Critique | Plus qu’hier, moins que demain de Laurent Achard (ressortie)
Entre une étrangeté rurale proche de Dumont et une errance désolante avoisinant le style d’Eustache, il y a Laurent Achard. Et plus encore qu’Achard, il y a Plus qu’hier, moins que demain, vacillant entre un naturalisme façon Pialat et un onirisme façon Creton, tout en allant vers de nouvelles contrées chimériques, des paysages perdus.
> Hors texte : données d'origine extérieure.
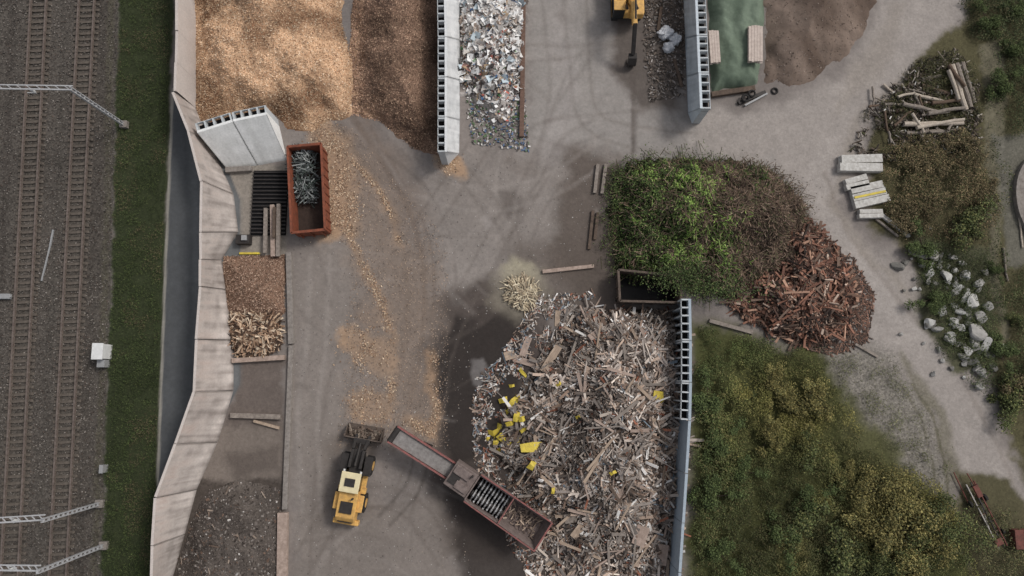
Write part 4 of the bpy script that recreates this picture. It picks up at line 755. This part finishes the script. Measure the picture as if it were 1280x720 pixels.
def load(name,xx,yy,zz,l,par):
    n=len(xx); v,q,cc=sticks(xx,yy,zz,l,U(.04,.12,n),U(.02,.05,n),pick([(150,130,114),(116,100,90),(176,156,136),(92,78,70)],n),.08); o=bpy.data.objects.new(name,mesh(name,v,q,cc,[M_bits])); o.parent=par; link(o); o["kind"]="stuff"
load("hopper_load",U(xh0+.1,xh1-.6,90),U(-.85,.85,90),1.5+.2*R.random(90),U(.2,.9,90),e)
# ---- tarpaulin + boards
pT=[(884,-50),(958,-50),(954,40),(951,70),(947,104),(930,112),(905,110),(890,116),(886,60)]
hT=Heap(pT,1.1,1.5,.16,1.3,7,lambda px,py:1+.08*np.sin(px/3.5+np.sin(py/17)*2)+.05*np.sin(px/9+py/6),ragged=3)
hT.obj("tarpaulin",lambda gx,gy,px,py,z:mixc((84,98,82),(116,130,112),fbm(gx*.8,gy*.4,4,9)),"faded green tarpaulin covering stacked material","tarpaulin",.12,attrmat("tarp_fabric",.8,.1,4,.08,.75,.25),None)
def boards(px,py,l,w,n,rz,mt,lab,z):
    m=MB()
    for k in range(n):
        for lv in range(3): m.box((-w/2+(k+.5)*w/n,random.uniform(-.08,.08),.08+lv*.13),(w/n*.92,l*random.uniform(.95,1),.1))
    for yy in(-l*.3,l*.3): m.box((0,yy,0),(w*1.02,.12,.08))
    o=m.obj("board_stack",[mt],loc=P(px,py,1.2,z),rz=rz); meta(o,lab,"board stack","board stacks on the tarpaulin")
M_pale=mat("pale_pinkish_boards",(202,188,178),.8,.12,3,0,(174,158,148))
boards(892,60,3.4,1.0,4,.02,M_pale,"narrow stack of pale boards on green tarpaulin",1.2); boards(943,57,3.8,1.4,5,-.05,M_pale,"stack of pale boards on green tarpaulin",1.2)
def tyre(px,py,r,z=0,tilt=0):
    me=bpy.data.meshes.new("tyre"); V=[];Fc=[]; n,k=24,8
    for i in range(n):
        for j in range(k):
            a=2*math.pi*i/n;b=2*math.pi*j/k; V.append(((r+r*.33*math.cos(b))*math.cos(a),(r+r*.33*math.cos(b))*math.sin(a),r*.3+r*.3*math.sin(b)))
    for i in range(n):
        for j in range(k): Fc.append([i*k+j,((i+1)%n)*k+j,((i+1)%n)*k+(j+1)%k,i*k+(j+1)%k])
    me.from_pydata(V,[],Fc); me.materials.append(M_blackp); o=bpy.data.objects.new("tyre",me); o.location=P(px,py,0,z); o.rotation_euler=(tilt,0,0); link(o); meta(o,"old black tyre on the ground near tarpaulin","tyre","old tyres")
beam("steel_girder",(922,130),(956,116),.35,.3,M_dsteel,"dark steel girder lying beside tyres","steel girder"); beam("steel_bar",(930,133),(958,118),.18,.2,M_steel,"thin steel bar lying beside the tarpaulin","steel bar",.1)
tyre(930,125,.32,.35); tyre(968,114,.28); tyre(938,119,.3,.35)
# ---- white bags
M_bag=mat("white_woven_fabric",(206,208,212),.7,.14,4)
def bag(px,py,s,lab):
    bm=bmesh.new(); bmesh.ops.create_cube(bm,size=1); bmesh.ops.subdivide_edges(bm,edges=bm.edges[:],cuts=9,use_grid_fill=True)
    for v in bm.verts:
        c=v.co; k=1/max(1e-6,(abs(c.x)**4+abs(c.y)**4+abs(c.z)**4)**.25)*.5; v.co=c*k*(.6+.8*float(fbm(np.array([c.x*4+px]),np.array([c.y*4+c.z*3]),3,3)[0])); 
    me=bpy.data.meshes.new("bulk_bag"); bm.to_mesh(me); bm.free(); me.materials.append(M_bag)
    o=bpy.data.objects.new("bulk_bag",me); o.scale=(s,s*.9,s*.7); o.location=P(px,py,0,s*.3); o.rotation_euler=(0,0,random.random()); link(o); meta(o,lab,"bulk bag","bulk bags"); return o
bag(831,44,1.3,"crumpled white bulk bag on dark ground"); bag(843,52,1.1,"small white bulk bag beside another"); bag(835,61,1.0,"half-empty white bulk bag on dark ground")
x,y,z,px,py=flat_on(1100,[(806,0),(858,0),(856,120),(812,128),(804,60)]); n=1100; stuff("bay_litter",sticks(x,y,.06+U(0,.08,n),U(.06,.4,n),U(.04,.13,n),U(.03,.08,n),pick([(120,107,96),(92,83,76),(74,67,62),(156,148,142)],n),.2),"dark litter and wood bits beside excavator","litter")
beam("timber_beam",(826,10),(822,40),.3,.3,M_woodd,"dark timber beside the white bags","timber beam"); beam("timber_beam",(842,75),(852,110),.3,.25,M_woodd,"dark timber on the littered ground","timber beam")
# ---- precast elements
def slab(p0,p1,w,h,mt,lab,n=3,z=0,stripe=False):
    a=P(*p0);b=P(*p1);c=(a+b)/2; m=MB(); L_=(b-a).length
    for k in range(n): m.box((random.uniform(-.12,.12),-w/2+(k+.5)*w/n,z+h/2-.06*(k%2)),(L_*(1-.04*k),w/n*.93,h),rz=random.uniform(-.03,.03))
    if stripe: m.box((0,-w*.02,z+h+.004),(L_*.9,.22,.02),m=1)
    m.box((0,0,z+h*.25),(L_*.96,w*.9,h*.4))
    o=m.obj("precast_concrete_slab",[mt,M_yel],loc=c,rz=math.atan2((b-a).y,(b-a).x),bev=.03); meta(o,lab,"concrete slab","precast slabs beside the road")
MC=mat("white_precast",(204,202,197),.8,.14,3,0,(160,155,148))
slab((1046,206),(1099,206),1.75,.7,MC,"white precast concrete slabs stacked by the road",2)
slab((1054,233),(1082,226),1.2,.6,MC,"short white precast slab by the road",2); slab((1062,249),(1105,240),2.2,.6,MC,"precast slabs with a yellow stripe",3,0,True)
slab((1071,269),(1101,268),.9,.6,MC,"small white precast block",2)
beam("concrete_post",(1099,268),(1136,296),.36,.3,MC,"thin white concrete post lying on gravel","concrete post"); beam("timber_post",(1094,274),(1122,296),.2,.2,M_woodg,"grey post lying on gravel","post")
m=MB(); c=P(1306,250); n=48; V=[];Fc=[]
for i in range(n):
    a=2*math.pi*i/n
    for (r,z_) in((3.1,0),(3.1,.5),(2.8,.5),(2.8,.1)): V.append((r*math.cos(a),r*math.sin(a)*1.5,z_))
for i in range(n):
    for j in range(3): Fc.append([i*4+j,((i+1)%n)*4+j,((i+1)%n)*4+j+1,i*4+j+1])
Fc.append([i*4+3 for i in range(n)]); m.add(V,Fc); o=m.obj("round_concrete_basin",[M_kerb],loc=c); meta(o,"round pale concrete basin rim beside bank","concrete basin")
M_rr=mat("old_rusty_red_paint",(118,70,62),.8,.25,3,0,(84,58,50)); M_pw=mat("weathered_white_paint",(178,172,166),.8,.2,3)
a=P(1207,602); b=P(1248,682); d=b-a; e=empty("tipper_trailer_frame",a,math.atan2(d.y,d.x)); meta(e,"old red and white farm implement frame in weeds","farm implement"); L_=d.length
for sy,mt in((-.4,M_pw),(.05,M_dsteel),(.4,M_rr)):
    m=MB(); m.beam((0,sy,.6),(L_,sy,.6),.09,.12); m.obj("frame_rail",[mt],par=e)
for k in range(7):
    m=MB(); m.beam((.4+k*L_/7.2,-.6,.53),(.4+k*L_/7.2,.6,.53),.08,.08); m.obj("cross_member",[M_edge if k%2 else M_dsteel],par=e)
m=MB(); m.box((.9,.2,.72),(1.1,.5,.2)); m.beam((-.8,.2,.5),(.3,.2,.7),.1,.1); m.obj("drawbar_head",[M_rr],par=e,bev=.03)
m=MB(); m.box((L_-.6,-.2,.7),(.6,.7,.2)); m.obj("rear_hitch",[M_rr],par=e,bev=.03)
for xx in(1.8,L_-1.2):
    for sy in(-.75,.75):
        m=MB(); m.cyl((xx,sy-.1,.32),(xx,sy+.1,.32),.32,18); m.obj("wheel",[M_blackp],par=e)
m=MB(); m.box((0,0,.4),(1.8,1.6,.8)); m.box((0,0,.83),(1.9,1.7,.06)); m.box((0,0,.9),(.2,1.5,.08),m=1); o=m.obj("red_metal_crate",[M_rr,M_dsteel],loc=P(1274,672),bev=.04); meta(o,"faded red metal crate standing in weeds","metal crate")
beam("steel_bar",(1190,590),(1208,628),.09,.1,M_rr,"thin red steel bar in weeds","steel bar",.2); beam("steel_bar",(1218,612),(1234,660),.1,.1,M_pw,"thin white bar beside farm implement","steel bar",.2)
# ---- light, world, camera
w=bpy.data.worlds.new("World"); bpy.context.scene.world=w; w.use_nodes=True; N=w.node_tree.nodes; sky=N.new('ShaderNodeTexSky'); sky.sky_type='NISHITA'; sky.sun_disc=False
el=math.radians(48); az=math.radians(60); sky.sun_elevation=el; sky.sun_rotation=az; sky.air_density=1.0; sky.dust_density=4.0; sky.ozone_density=1
hs=N.new('ShaderNodeHueSaturation'); hs.inputs['Saturation'].default_value=0.35; w.node_tree.links.new(sky.outputs[0],hs.inputs['Color'])
w.node_tree.links.new(hs.outputs[0],N['Background'].inputs[0]); N['Background'].inputs[1].default_value=0.115
sd=bpy.data.lights.new("sun",'SUN'); sd.energy=1.4; sd.angle=math.radians(12); sd.color=(1,.97,.93); so=bpy.data.objects.new("sun",sd); link(so)
dr=Vector((math.sin(az)*math.cos(el),math.cos(az)*math.cos(el),math.sin(el))); so.rotation_euler=dr.to_track_quat('Z','Y').to_euler()
cd=bpy.data.cameras.new("camera"); cd.sensor_width=36; cd.lens=24; cd.clip_end=2000; co=bpy.data.objects.new("camera",cd); co.location=(0,0,H); co.rotation_euler=(T,0,0); link(co); bpy.context.scene.camera=co
bpy.context.scene.view_settings.view_transform='Standard'; bpy.context.scene.view_settings.look='None'; bpy.context.scene.view_settings.exposure=0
Ensuite, il faut dire que si nous nous rattachons à d’autres noms, c’est bien parce qu’il faut trouver l’emplacement précis de ce geste, le sien – celui-là même qui n’a pas su être maintenu dans les mailles des quelques cadres cinéphiliques des derniers temps, et dont seule la mort de l’auteur (en mars 2024) aura su raviver quelques braises. Il faut dire que le bouillonnement de son cinéma n’a jamais été conséquemment mis en avant (seule une présence à Cannes parmi ses 12 films : La peur, petit chasseur en 2004, à la Quinzaine, mais court-métrage). Pour le reste, une vraie reconnaissance critique, certes – mais niche : festival de Belfort, prix Jean-Vigo, Locarno et Clermont-Ferrand. Grâce à La Traverse Distribution, cet été, entre grand barrage à l’extrême droite et venue des JO, Plus qu’hier, moins que demai va enfin pouvoir renaître de ses cendres. Une joie donc pour celles et ceux qui souhaitaient, par la grandeur artistique, fuir les tambouilles des politiques politiciennes et les 400 mètres haies.
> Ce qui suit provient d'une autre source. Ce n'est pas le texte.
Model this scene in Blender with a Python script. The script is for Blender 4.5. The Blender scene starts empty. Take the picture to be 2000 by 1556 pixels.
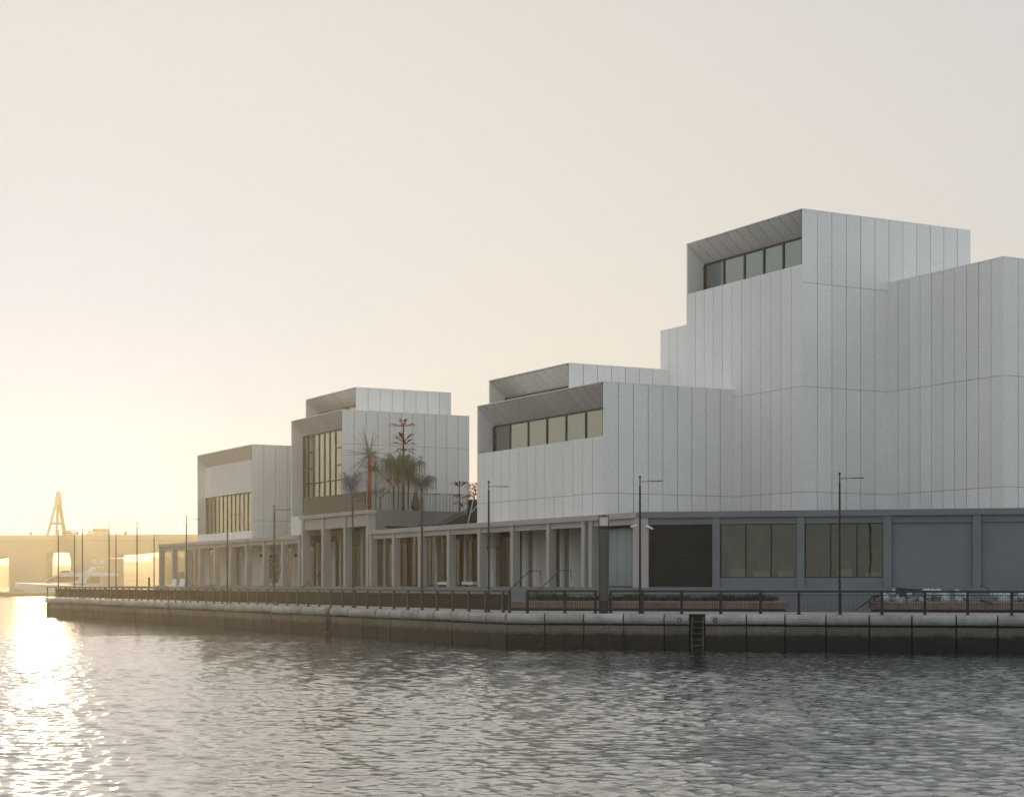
import bpy, bmesh, math, random
import numpy as np
from mathutils import Vector, Matrix
random.seed(7)
R = math.radians
SC = bpy.context.scene
C = SC.collection
PI = math.pi

# ------------------------------------------------------------------ camera
F = 3350.0; EYE = 3.0; HY = 1138.0
cam = bpy.data.cameras.new('camera'); camo = bpy.data.objects.new('camera', cam); C.objects.link(camo)
camo.location = (0, 0, EYE); camo.rotation_euler = (R(90), 0, 0)
cam.sensor_width = 36; cam.lens = 36*F/2000; cam.shift_y = (HY-778)/2000; cam.shift_x = 0
cam.clip_start = 0.5; cam.clip_end = 9000
SC.camera = camo

# ------------------------------------------------------------------ sky, sun, exposure
SUN_AZ = math.atan2(80-1000, F)            # left of the view axis
SUN_EL = R(5.2)
SD = Vector((math.sin(SUN_AZ)*math.cos(SUN_EL), math.cos(SUN_AZ)*math.cos(SUN_EL), math.sin(SUN_EL)))
SUN_STRENGTH = 2.0
HAZE_DENS = 0.00050; HAZE_G = 0.78
SC.view_settings.view_transform = 'Standard'
SC.view_settings.look = 'None'; SC.view_settings.gamma = 1; SC.view_settings.exposure = 0
w = bpy.data.worlds.new('World'); SC.world = w; w.use_nodes = True
nt = w.node_tree; nt.nodes.clear()
def N(t, **k):
    n = nt.nodes.new(t)
    for a, v in k.items(): setattr(n, a, v)
    return n
def M(op, a, b=None, clamp=False):
    n = N('ShaderNodeMath', operation=op, use_clamp=clamp)
    for i, s in enumerate((a, b)):
        if s is None: continue
        if isinstance(s, (int, float)): n.inputs[i].default_value = s
        else: nt.links.new(s, n.inputs[i])
    return n.outputs[0]
def MIX(f, a, b, mode='MIX'):
    n = N('ShaderNodeMix', data_type='RGBA', blend_type=mode)
    n.clamp_result = False
    for idx, s in ((0, f), (6, a), (7, b)):
        if isinstance(s, (int, float)): n.inputs[idx].default_value = s
        elif isinstance(s, tuple): n.inputs[idx].default_value = (*s, 1)
        else: nt.links.new(s, n.inputs[idx])
    return n.outputs[2]
sky = N('ShaderNodeTexSky', sky_type='NISHITA')
sky.sun_disc = False; sky.sun_elevation = SUN_EL; sky.sun_rotation = SUN_AZ
sky.dust_density = 0.3; sky.air_density = 1.0; sky.ozone_density = 1.0
tc = N('ShaderNodeTexCoord')
dotn = N('ShaderNodeVectorMath', operation='DOT_PRODUCT'); nt.links.new(tc.outputs['Generated'], dotn.inputs[0]); dotn.inputs[1].default_value = SD
sep = N('ShaderNodeSeparateXYZ'); nt.links.new(tc.outputs['Generated'], sep.inputs[0])
cosA = dotn.outputs['Value']
up = M('MAXIMUM', sep.outputs['Z'], 0.0)
# dusty air of a Gulf sunset: a milky veil, bright and warm towards the sun, dimmer and cooler behind the viewer
front = M('POWER', M('MAXIMUM', M('ADD', M('MULTIPLY', cosA, 0.5), 0.5), 0.0), 2.3)
broad = M('POWER', M('MAXIMUM', cosA, 0.0), 8.0)
low = MIX(front, (0.60, 0.655, 0.70), (0.74, 0.66, 0.575))
low = MIX(1.0, low, MIX(broad, (0, 0, 0), (0.10, 0.11, 0.08)), 'ADD')
low = MIX(M('POWER', M('MAXIMUM', cosA, 0.0), 45.0), low, (0.0, 0.27, 0.70))
high = MIX(front, (0.56, 0.62, 0.69), (0.655, 0.59, 0.555))
high = MIX(1.0, high, MIX(broad, (0, 0, 0), (0.105, 0.105, 0.075)), 'ADD')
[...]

Comme dans un stade d’athlétisme, chez Achard et à l’inverse du monde, on tourne en rond. Dans ce qui nous est montré, il n’est pas commode de trouver un appui. Il y a comme une sensation de fuite constante, de choses qui nous échappent, de manques qui nous obsèdent et de peurs qui nous assiègent. Guetter Plus qu’hier, moins que demain, c’est forcément accepter l’instabilité des relations, la dangerosité d’une communauté, la perturbation de l’existence même.
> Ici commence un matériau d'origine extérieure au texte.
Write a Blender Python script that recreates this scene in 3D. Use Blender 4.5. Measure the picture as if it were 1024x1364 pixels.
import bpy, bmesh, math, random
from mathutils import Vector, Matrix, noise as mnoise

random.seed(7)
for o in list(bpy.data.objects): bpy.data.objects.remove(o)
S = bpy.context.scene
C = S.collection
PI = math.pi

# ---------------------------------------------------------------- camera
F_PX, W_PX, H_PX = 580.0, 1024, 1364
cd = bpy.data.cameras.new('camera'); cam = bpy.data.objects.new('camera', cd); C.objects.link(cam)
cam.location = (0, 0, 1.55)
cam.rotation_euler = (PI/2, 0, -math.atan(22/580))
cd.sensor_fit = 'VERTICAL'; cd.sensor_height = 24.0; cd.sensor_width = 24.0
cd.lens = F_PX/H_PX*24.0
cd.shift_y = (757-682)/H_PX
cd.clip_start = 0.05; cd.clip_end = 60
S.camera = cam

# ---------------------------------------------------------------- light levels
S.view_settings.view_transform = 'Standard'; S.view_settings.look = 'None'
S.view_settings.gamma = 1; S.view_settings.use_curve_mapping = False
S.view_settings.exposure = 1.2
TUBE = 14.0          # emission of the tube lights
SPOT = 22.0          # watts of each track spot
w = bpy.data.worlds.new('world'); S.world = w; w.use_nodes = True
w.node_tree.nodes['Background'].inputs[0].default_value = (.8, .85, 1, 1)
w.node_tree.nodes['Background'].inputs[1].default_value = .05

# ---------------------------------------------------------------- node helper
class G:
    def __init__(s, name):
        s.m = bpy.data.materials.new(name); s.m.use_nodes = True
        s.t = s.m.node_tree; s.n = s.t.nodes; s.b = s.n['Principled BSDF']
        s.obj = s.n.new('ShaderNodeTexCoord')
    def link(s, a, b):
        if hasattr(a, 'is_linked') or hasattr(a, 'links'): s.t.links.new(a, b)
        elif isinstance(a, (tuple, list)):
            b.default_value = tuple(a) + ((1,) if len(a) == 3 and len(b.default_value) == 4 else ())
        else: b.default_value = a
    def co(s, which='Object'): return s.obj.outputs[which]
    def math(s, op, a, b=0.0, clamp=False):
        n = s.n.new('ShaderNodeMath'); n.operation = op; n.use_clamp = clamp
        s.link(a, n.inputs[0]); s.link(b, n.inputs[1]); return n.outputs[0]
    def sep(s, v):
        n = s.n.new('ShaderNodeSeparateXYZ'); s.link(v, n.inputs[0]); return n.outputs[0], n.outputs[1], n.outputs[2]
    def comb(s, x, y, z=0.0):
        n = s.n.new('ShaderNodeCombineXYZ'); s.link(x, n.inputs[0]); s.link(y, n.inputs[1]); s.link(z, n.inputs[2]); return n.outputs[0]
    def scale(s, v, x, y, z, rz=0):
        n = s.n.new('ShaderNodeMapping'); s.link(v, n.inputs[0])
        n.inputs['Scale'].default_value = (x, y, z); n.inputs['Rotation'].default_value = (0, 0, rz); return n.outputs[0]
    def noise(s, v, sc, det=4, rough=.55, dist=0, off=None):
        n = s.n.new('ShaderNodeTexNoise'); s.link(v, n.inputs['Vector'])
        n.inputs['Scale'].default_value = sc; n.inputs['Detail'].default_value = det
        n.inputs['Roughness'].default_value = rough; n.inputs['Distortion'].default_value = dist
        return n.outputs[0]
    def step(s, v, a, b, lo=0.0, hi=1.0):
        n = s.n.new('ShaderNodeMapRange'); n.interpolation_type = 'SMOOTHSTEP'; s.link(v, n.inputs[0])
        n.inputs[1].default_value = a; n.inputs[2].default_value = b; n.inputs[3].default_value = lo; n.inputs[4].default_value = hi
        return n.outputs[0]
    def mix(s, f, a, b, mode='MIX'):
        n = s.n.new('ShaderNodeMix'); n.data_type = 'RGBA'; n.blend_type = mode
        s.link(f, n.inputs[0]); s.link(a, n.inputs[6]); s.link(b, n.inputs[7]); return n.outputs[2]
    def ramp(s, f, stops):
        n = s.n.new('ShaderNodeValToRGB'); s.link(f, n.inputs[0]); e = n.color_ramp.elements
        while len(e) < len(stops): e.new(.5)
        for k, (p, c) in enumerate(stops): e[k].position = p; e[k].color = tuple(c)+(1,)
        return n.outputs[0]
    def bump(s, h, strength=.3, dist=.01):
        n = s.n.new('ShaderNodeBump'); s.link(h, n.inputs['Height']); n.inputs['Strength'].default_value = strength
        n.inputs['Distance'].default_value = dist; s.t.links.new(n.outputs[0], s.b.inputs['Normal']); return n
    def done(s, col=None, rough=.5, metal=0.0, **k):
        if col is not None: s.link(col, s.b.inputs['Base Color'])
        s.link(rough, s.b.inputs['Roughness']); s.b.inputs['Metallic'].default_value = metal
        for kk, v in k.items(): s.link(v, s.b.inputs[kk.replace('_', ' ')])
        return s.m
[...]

Le film débute sur un plan frontal : deux jeunes gens, deux regards caméras et un mur derrière eux. On va s’y cogner, on ne va pas pouvoir aller bien loin et, de toute façon, la fuite est vaine. Le garçon dit à la fille « Le jour se lève, il faut rentrer », résonnant comme une réécriture désenchantée de la célèbre citation de Valéry « Le vent se lève, il faut tenter de vivre ». Car ces deux jeunes, par leur classe sociale (sans doute prolétaire) et leur cadre géographique (pleine ruralité française), n’auront pas grands lieux où s’enfuir, sinon chez eux. Tenter de vivre n’est finalement réductible qu’à la possibilité d’un retour chez soi. Un aller-retour, mais jamais une fuite. Et puis ensuite, le garçon demande « À quoi tu penses ? », et elle répond « À rien. », alors il dit « Mais si, tu as l’air ailleurs… » et elle rétorque « Mais non, je suis là. Où veux-tu que je sois ? » et tout est dit – plan noir, du ciel, des étoiles, générique d’ouverture.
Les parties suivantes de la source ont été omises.